The lock diagram decorations are visible both on the tab bar of the diagram editor and in the Project Explorer.
When a diagram is locked by another user:
However, even though another user locks a diagram, semantic elements appearing on this diagram can still be modified by anyone. This is the case for example of the Function “Acquire Images” on the above example. The opposite is true as well: one can have a green lock on a diagram despite some semantic elements appearing on this diagram are locked by other users.
Once the user modifying a diagram saves and commits its modifications, the diagram is not locked anymore. For the other users currently displaying the diagrams, two different alternatives:
After the refresh is performed, the new layout becomes visible.
Note: on the above example, one semantic element (“Acquire Images”) was currently being renamed by the user. The consequence is that the refresh induces a new change (and thus a green lock) on the diagram to reflect the label update.
In Capella, the background of diagrams always represents a semantic element (which is the element under which the diagram is located in the Project Explorer). In case this semantic element is locked (hereunder the Root System Function), a specific decorator is put on the background of the diagram. This means for example that even though the diagram is locked for edition (green lock), adding a new element on the background of the diagram is not possible.
Diagrams can be local or shared in the repository. Shared diagrams have specific decorators.
When creating a new diagram, a dialog pops up asking the user to choose whether the diagram should be shared (cdo://) or local (platform:/resource…).
It is possible to move diagrams from the repository to the local project and vice versa.
Important note: semantic elements created on a local diagram are instantaneously shared with other users as soon as a commit is performed. Local diagram does not mean local elements.
It is possible to explicitly lock an (or a set of) element(s) by using the contextual menu.
Note that only semantic elements are locked. Diagrams can also be locked explicitly, but individually.
The behavior of the locks when they are set manually is a bit different than the one of automated locks: while automated locks are systematically released at each commit, elements locked explicitly have to be unlocked explicitly as well.

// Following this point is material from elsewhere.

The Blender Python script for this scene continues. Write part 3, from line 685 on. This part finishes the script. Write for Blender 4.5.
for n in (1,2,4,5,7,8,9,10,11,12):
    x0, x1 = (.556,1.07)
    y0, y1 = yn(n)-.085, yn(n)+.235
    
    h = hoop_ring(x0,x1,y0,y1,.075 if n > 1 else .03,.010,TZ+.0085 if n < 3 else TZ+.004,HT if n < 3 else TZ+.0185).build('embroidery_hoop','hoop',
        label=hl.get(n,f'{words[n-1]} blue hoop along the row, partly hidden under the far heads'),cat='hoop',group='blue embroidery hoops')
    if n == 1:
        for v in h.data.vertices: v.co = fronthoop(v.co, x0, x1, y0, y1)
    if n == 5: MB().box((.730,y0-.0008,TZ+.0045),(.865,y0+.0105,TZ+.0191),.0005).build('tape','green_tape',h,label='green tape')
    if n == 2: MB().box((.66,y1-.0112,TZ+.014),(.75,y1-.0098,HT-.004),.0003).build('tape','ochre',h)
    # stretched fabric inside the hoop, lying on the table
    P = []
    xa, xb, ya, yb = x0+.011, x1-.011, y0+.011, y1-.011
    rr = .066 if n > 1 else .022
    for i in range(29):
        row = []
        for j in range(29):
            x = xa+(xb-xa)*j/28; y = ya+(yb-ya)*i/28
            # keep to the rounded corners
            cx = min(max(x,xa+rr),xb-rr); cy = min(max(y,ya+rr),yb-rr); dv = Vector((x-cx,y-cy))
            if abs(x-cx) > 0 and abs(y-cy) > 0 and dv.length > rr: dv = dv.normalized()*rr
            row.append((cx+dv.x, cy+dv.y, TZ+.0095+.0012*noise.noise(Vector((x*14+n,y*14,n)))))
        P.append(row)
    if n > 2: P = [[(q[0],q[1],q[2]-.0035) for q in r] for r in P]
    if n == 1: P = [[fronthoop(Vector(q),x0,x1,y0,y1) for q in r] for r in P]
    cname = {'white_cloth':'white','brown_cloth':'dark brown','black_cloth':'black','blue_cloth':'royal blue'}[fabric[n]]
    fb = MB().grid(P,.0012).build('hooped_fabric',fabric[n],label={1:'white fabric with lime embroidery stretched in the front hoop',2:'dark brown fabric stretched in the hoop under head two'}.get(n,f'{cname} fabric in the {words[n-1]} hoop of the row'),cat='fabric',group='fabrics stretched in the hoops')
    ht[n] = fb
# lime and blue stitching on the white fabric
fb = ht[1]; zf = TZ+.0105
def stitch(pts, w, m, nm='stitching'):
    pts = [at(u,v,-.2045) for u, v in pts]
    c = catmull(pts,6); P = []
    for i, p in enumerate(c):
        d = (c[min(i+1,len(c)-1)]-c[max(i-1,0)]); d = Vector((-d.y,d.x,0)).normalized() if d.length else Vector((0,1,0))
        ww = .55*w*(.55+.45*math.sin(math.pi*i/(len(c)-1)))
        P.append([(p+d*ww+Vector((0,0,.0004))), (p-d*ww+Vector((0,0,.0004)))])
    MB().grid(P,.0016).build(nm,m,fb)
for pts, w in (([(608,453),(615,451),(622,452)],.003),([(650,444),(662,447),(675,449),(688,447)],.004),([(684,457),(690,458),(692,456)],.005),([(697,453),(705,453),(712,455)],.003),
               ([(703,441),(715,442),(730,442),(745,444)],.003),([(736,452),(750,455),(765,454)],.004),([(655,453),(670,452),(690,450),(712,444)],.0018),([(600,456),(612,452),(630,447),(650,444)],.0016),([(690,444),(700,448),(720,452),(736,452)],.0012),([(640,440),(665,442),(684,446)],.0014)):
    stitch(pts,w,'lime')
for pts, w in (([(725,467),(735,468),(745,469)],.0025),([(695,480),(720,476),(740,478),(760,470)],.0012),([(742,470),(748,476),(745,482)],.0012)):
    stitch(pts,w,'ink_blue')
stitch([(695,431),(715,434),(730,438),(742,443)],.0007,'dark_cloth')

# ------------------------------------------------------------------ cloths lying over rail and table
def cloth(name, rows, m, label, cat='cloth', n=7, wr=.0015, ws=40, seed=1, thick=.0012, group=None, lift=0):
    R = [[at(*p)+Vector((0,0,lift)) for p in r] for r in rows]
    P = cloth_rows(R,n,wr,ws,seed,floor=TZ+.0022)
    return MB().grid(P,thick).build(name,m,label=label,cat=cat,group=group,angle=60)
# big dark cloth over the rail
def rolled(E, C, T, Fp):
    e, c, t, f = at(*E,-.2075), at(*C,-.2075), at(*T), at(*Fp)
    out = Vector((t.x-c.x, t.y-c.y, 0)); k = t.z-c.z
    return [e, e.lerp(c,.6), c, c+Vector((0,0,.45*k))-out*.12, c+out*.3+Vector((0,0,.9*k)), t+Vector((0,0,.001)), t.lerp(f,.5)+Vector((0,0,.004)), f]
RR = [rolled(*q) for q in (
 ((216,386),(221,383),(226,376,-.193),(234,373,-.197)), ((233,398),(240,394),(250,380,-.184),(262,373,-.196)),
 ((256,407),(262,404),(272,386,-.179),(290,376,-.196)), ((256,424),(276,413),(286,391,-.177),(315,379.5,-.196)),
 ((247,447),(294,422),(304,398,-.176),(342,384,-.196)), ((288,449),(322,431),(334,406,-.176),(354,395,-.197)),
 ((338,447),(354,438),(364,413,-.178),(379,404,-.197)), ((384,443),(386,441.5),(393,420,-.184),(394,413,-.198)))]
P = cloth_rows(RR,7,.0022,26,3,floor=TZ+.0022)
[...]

Consider the following use case
Currently not available.
A Preference allows specifying whether a description is required when committing or not. In case this option is enabled, the following dialog is prompted on each commit action.
Dialog buttons:
Another preference allows the user to pre-fill the commit description using various strategies. The default strategy exploits the previous commit description, while the Mylyn strategy relies on the content of the currently-active, non-completed Mylyn task using the template defined in the Mylyn > Team preferences. Below is an example of such a template:
${task.description}
User Information:
Key: ${task.key} URL: ${task.url}
For more information about these templates, refer to the Mylyn documentation.
A dedicated view allows displaying the commit history. This window can be opened with the contextual menu called on the semantic model.
This view is particularly useful to monitor the current changes on the shared model. The objective of this history is also to attached as a change log when pushing back file-version of the model to Clearcase or SVN.
The properties page (contextual action) on aird files of shared modeling project has a tab named Repository Information. This presents the connected repository information (location, port and name) as well as a list of connected users on the same repository.